- _WORK TO COMPLETE_:
Find each line in the following listing that has the string "part", then state the count and nothing else.

- _MATERIAL_:
_ _ _ _
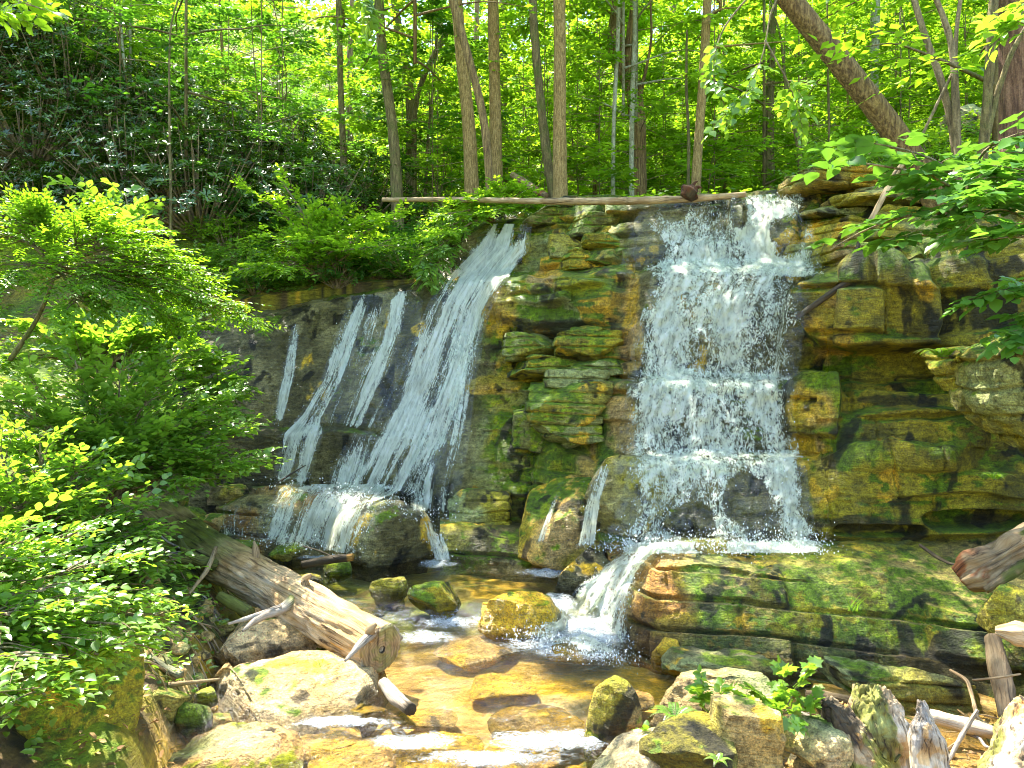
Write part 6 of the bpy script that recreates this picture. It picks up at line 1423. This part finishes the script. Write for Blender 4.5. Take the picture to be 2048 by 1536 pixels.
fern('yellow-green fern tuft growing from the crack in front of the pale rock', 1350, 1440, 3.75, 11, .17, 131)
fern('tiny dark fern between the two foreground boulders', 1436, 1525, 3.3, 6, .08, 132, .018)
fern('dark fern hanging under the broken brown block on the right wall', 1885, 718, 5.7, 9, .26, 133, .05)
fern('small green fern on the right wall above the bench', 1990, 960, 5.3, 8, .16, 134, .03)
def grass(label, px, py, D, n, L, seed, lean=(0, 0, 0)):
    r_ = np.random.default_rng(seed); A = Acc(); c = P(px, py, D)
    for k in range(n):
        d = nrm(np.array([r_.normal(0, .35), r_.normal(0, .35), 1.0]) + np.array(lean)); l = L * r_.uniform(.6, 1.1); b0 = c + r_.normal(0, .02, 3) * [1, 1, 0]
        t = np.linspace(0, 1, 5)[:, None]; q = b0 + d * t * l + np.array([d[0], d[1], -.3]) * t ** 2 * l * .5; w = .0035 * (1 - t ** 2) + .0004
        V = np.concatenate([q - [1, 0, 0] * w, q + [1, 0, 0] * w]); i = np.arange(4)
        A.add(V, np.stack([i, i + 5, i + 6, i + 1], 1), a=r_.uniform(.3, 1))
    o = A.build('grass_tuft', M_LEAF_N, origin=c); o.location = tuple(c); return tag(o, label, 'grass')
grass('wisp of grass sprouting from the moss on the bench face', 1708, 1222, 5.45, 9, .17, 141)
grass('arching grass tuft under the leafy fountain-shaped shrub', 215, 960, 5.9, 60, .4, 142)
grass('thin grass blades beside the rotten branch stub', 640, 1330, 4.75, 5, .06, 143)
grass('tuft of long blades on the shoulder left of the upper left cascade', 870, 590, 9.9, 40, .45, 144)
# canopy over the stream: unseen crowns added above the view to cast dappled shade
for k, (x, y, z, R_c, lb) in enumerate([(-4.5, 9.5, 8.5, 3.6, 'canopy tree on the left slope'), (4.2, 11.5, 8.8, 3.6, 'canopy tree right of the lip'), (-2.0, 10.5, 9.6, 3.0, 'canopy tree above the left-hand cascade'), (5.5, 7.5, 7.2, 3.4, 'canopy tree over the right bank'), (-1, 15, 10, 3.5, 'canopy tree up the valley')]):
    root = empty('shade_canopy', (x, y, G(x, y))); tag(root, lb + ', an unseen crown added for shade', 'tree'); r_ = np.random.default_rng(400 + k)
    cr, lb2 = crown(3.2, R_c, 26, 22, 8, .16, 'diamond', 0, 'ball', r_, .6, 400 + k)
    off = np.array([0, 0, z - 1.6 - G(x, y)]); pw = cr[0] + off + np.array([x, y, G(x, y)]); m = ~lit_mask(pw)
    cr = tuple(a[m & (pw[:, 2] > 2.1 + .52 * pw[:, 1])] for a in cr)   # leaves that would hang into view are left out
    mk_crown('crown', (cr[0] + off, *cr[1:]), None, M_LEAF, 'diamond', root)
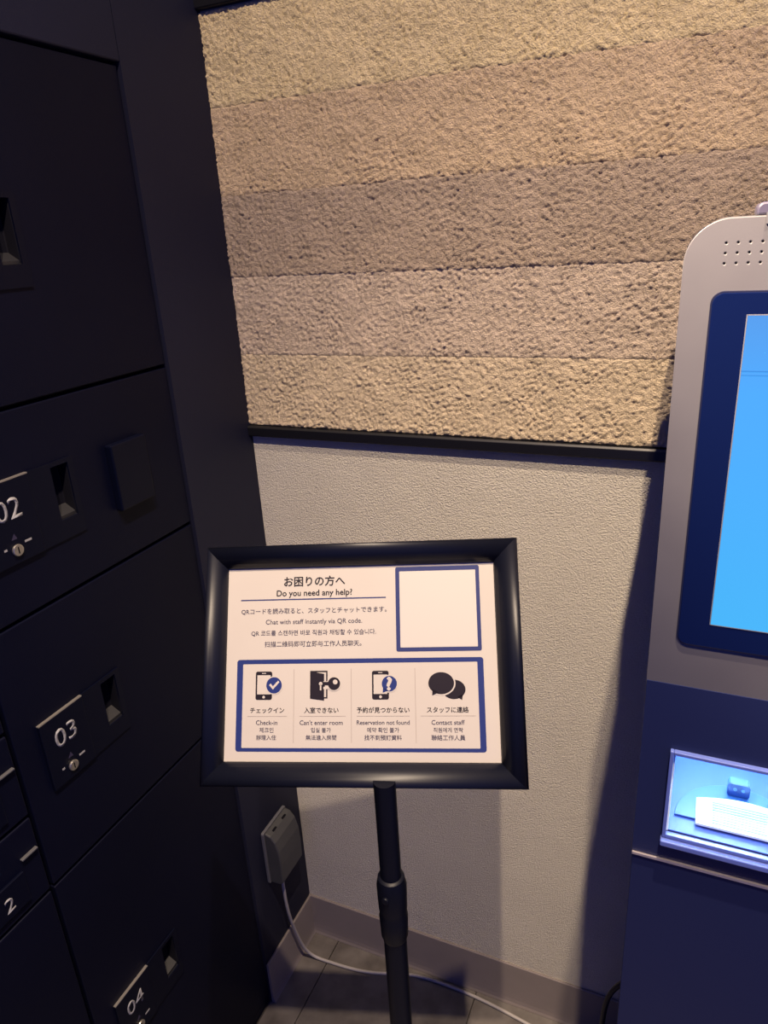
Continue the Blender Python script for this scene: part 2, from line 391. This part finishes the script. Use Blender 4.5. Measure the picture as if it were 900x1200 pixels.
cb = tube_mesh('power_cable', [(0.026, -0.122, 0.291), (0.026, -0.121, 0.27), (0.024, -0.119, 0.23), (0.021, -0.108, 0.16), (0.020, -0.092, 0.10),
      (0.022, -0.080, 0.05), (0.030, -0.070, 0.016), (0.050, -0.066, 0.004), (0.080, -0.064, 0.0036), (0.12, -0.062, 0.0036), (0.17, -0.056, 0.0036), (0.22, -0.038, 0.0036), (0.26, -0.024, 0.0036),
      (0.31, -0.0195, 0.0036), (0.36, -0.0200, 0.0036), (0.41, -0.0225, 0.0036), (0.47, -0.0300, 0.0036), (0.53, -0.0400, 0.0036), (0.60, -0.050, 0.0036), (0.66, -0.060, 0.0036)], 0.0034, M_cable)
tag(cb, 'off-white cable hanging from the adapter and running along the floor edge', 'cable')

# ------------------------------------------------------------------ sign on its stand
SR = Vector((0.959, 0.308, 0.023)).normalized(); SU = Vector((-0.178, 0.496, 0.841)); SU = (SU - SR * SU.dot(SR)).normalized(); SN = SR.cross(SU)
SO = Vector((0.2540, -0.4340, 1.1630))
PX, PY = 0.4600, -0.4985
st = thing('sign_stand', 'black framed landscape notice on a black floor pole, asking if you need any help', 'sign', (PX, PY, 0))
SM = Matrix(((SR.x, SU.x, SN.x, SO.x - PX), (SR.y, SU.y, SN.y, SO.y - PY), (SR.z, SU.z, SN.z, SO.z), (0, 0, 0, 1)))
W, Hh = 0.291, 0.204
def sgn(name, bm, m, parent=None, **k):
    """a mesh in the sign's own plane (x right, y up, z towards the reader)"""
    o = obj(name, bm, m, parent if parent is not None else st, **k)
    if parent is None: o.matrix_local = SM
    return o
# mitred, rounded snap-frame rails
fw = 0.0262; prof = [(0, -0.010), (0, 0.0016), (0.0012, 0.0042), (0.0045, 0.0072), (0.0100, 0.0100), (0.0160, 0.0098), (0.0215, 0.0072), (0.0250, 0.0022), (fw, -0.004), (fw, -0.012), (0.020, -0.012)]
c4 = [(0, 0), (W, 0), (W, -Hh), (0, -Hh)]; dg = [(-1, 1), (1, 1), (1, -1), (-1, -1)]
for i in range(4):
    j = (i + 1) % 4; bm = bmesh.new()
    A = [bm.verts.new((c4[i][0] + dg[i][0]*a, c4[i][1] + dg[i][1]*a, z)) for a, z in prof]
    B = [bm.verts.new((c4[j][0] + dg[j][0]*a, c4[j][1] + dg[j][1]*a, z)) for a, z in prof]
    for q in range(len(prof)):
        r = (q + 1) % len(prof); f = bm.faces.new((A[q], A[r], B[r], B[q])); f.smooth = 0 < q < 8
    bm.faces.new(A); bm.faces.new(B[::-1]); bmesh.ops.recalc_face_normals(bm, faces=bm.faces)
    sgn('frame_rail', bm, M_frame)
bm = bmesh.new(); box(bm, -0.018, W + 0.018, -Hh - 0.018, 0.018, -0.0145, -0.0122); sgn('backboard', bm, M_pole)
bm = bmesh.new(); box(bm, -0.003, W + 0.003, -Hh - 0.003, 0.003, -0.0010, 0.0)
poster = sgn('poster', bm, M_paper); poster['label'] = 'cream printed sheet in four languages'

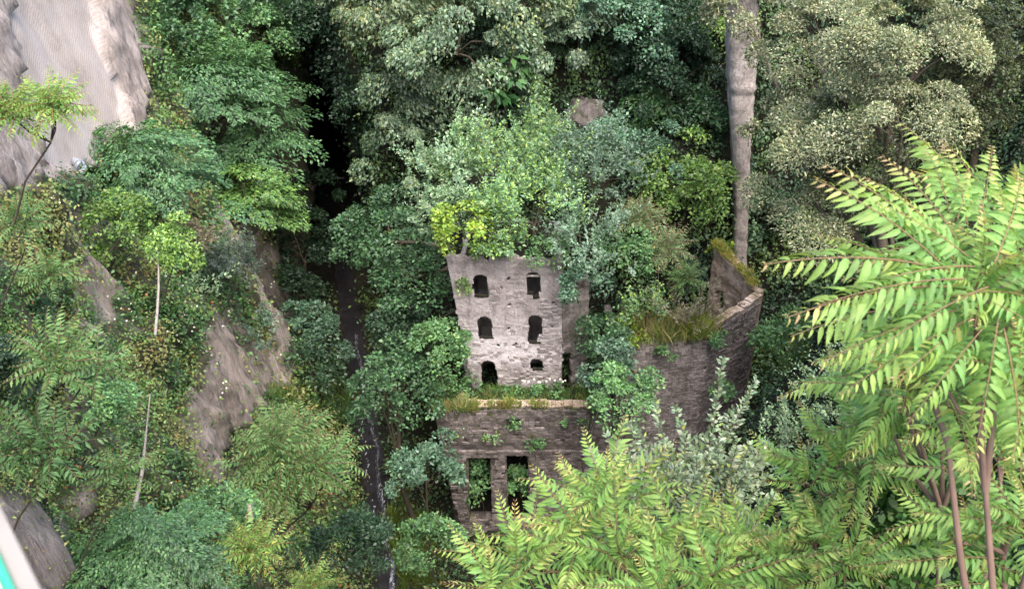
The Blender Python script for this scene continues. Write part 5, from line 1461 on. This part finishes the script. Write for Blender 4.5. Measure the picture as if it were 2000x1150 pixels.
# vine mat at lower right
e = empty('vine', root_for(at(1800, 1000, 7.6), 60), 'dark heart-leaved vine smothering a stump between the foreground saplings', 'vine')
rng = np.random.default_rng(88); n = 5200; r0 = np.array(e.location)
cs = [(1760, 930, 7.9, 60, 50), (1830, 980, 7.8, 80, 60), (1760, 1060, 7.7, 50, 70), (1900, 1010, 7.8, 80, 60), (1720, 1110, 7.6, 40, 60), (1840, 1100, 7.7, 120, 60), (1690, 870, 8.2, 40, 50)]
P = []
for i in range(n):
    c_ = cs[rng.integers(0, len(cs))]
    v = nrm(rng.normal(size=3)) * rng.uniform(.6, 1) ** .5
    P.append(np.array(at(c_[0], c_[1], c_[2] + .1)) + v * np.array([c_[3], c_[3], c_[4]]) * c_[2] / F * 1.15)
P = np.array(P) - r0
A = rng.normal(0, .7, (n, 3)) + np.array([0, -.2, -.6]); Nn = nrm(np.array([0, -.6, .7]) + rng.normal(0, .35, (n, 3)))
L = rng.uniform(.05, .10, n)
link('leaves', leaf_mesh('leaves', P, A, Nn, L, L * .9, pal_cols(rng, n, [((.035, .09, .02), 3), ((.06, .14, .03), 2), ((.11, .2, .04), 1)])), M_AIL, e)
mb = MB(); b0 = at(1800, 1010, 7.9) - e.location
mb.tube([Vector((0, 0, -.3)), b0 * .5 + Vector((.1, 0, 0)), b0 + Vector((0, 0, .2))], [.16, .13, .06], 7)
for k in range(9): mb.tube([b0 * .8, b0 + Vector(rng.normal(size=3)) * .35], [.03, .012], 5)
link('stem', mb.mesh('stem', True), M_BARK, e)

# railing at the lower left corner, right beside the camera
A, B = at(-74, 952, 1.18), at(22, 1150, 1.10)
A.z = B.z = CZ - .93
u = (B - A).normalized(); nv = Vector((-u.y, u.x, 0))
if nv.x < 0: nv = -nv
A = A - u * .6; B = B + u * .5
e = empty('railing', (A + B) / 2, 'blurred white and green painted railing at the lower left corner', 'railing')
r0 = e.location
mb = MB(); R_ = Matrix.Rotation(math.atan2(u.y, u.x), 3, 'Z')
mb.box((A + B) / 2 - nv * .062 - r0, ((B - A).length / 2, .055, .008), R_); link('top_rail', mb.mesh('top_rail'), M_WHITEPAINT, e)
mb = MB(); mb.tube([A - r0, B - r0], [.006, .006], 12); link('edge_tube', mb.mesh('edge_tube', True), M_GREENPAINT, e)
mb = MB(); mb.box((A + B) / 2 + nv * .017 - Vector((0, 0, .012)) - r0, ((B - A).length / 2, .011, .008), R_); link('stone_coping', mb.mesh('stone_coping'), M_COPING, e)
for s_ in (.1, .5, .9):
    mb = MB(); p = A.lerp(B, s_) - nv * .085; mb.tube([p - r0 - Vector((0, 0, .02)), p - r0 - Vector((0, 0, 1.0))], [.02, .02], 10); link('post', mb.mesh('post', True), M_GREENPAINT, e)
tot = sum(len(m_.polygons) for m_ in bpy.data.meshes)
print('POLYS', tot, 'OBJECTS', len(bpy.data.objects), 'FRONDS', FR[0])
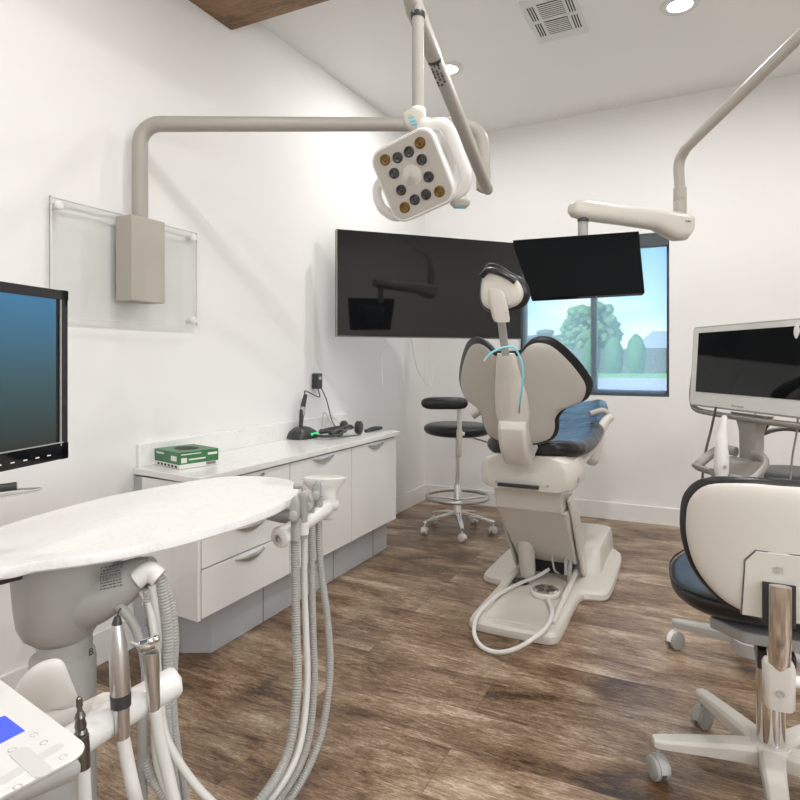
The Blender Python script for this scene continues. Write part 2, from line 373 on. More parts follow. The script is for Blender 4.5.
_ _ _ _
- _WRITTEN RESPONSE_:
4